Duke. I'll teach you how you shall arraign your conscience, And try your penitence, if it be sound,

Or hollowly put on.

He then proceeds to warn her:

Lest you do repent,

As that the sin hath brought you to this shame,

Which sorrow is always toward ourselves, not Heaven;

Showing we'd not spare* Heaven, as we love it,

But as we stand in fear—

* i. e. Spare to offend heaven.

Juliet. I do repent me, as it is an evil,
And take the shame with joy.

Act ii. Sc. 3.

There is a difficult passage in Cymbeline, which must, I imagine, look for its true interpretation to the views which our poet has elsewhere expressed upon the subject of this great duty.

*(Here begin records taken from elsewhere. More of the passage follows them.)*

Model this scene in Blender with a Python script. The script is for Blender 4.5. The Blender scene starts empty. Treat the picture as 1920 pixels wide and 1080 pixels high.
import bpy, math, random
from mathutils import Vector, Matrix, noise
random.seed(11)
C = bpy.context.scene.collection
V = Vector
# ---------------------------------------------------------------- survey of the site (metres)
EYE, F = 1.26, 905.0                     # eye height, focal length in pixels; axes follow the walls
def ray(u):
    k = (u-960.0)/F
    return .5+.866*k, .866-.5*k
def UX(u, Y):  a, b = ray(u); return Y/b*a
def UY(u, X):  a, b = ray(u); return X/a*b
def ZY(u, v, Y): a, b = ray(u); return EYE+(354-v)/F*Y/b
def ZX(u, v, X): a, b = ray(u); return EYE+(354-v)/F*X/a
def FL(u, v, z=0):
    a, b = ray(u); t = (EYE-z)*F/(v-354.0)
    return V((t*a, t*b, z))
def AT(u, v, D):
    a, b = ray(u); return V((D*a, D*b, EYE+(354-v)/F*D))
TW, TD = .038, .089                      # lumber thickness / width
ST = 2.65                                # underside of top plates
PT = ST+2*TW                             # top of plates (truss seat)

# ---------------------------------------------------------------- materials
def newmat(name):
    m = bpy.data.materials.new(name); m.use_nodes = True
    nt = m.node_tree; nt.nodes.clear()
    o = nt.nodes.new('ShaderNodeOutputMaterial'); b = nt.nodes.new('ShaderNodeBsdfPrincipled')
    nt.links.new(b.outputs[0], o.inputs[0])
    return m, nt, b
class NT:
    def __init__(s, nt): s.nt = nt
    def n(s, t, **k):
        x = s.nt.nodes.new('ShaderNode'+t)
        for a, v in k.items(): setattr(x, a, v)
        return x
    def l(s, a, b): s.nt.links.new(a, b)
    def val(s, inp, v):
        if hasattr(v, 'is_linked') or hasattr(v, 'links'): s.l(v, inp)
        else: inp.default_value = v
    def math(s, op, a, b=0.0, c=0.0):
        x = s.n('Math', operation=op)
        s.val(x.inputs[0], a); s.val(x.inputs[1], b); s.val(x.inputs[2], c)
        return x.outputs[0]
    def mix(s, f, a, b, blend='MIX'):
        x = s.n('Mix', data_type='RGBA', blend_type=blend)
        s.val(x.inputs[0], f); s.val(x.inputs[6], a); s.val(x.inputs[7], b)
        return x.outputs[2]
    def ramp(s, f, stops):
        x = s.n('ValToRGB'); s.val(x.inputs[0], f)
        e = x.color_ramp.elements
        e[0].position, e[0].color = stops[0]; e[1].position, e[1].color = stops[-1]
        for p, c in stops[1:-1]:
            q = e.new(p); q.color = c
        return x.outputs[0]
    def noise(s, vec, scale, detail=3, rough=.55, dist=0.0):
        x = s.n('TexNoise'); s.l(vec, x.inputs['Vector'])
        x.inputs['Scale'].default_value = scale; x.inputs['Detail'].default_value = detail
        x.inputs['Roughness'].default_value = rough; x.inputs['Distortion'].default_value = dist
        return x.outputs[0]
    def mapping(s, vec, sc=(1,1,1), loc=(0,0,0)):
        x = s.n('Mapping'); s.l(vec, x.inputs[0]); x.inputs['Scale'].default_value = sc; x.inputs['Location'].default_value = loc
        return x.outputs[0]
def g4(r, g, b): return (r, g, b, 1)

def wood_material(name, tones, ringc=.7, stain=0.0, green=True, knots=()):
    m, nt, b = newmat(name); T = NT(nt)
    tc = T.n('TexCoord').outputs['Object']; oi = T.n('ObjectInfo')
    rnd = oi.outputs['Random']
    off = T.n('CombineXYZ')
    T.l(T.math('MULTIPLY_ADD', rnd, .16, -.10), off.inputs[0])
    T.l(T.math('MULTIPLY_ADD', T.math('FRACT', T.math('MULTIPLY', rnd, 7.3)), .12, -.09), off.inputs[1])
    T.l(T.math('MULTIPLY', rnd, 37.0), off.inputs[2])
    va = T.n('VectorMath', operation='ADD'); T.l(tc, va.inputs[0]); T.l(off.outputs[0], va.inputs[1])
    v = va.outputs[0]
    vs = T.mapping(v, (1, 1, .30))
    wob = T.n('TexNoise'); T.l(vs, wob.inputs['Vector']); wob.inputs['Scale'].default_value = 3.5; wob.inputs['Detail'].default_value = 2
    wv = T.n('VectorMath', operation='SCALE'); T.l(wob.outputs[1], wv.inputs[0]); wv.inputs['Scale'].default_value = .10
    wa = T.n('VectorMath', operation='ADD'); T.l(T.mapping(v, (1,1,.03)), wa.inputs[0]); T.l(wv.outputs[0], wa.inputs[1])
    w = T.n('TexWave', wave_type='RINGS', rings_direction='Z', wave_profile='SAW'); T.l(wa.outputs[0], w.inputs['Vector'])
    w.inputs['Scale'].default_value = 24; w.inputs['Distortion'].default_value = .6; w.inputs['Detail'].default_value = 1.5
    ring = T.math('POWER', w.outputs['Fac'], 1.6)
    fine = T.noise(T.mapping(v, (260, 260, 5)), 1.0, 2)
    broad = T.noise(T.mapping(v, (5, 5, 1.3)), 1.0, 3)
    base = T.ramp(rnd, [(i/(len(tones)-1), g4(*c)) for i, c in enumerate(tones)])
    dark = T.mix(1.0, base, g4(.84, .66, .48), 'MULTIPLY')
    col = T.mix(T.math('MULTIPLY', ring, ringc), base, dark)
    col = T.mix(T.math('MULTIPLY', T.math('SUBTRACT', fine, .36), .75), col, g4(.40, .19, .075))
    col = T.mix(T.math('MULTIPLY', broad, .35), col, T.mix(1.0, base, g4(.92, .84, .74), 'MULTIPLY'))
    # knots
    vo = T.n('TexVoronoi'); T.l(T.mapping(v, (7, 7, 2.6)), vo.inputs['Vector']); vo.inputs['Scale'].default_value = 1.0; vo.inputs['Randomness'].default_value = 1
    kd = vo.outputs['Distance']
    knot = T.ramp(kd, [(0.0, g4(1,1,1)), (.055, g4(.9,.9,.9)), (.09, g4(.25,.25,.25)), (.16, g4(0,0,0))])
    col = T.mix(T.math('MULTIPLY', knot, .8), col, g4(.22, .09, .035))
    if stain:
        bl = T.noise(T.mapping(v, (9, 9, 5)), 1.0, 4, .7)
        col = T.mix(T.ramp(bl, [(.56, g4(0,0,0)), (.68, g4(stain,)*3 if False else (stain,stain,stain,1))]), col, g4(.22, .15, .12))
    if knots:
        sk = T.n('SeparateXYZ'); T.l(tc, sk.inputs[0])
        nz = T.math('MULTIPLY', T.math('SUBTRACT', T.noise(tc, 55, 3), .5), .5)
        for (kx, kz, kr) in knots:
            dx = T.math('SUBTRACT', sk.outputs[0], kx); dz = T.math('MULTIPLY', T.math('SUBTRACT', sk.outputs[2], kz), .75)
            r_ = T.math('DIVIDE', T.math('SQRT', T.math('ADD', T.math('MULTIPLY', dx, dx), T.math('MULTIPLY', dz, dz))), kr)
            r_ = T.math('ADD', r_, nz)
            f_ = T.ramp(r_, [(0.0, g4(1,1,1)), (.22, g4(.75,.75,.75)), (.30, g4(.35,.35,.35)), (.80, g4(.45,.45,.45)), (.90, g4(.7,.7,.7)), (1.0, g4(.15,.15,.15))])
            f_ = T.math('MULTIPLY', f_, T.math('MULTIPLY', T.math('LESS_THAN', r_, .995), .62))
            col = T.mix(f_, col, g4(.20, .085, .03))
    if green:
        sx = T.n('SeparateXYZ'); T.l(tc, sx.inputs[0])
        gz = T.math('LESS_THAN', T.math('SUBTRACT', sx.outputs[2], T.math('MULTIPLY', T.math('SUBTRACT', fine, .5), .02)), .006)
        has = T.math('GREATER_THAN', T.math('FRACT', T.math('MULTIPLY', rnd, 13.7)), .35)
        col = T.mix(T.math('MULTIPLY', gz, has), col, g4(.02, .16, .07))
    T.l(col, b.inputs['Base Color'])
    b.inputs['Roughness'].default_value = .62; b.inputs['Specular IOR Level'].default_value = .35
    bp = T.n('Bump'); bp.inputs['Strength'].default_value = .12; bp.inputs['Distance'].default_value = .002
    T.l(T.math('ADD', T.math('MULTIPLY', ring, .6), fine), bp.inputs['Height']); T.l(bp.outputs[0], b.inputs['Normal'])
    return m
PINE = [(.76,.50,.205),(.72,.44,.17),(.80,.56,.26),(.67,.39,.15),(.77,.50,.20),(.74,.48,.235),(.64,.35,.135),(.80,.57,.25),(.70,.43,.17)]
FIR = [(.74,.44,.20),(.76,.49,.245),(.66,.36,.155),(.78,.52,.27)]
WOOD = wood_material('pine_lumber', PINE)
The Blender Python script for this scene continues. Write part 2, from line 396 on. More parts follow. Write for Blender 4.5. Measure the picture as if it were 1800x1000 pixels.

It is towards the conclusion of the play, where Posthumus, in prison, thus soliloquizes :

My conscience! thou art fettered

More than my shanks and wrists: you good gods, give me
The penitent instrument, to pick that bolt,

Then, free for ever!

that is, he wishes for death, as the only way to everlasting freedom, provided he might die with a quiet conscience :

Is't enough I am sorry?

So children temporal fathers do appease ;

Gods are more full of mercy. Must I repent?

And, as involved in the notion of repentance, must I take my punishment as Juliet did hers, 'with joy ;' and, moreover, must I make satisfaction ?

I cannot do it better than in gyves,

Desired, more than constrained; to satisfy,
(If of my freedom 'tis the main part) take
No stricter render of me than my all:—

that is, take my life-if such satisfaction be the main part, be the chief point, or principal condition of freedom from future punishment. So Steevens explains it; and, I think, rightly.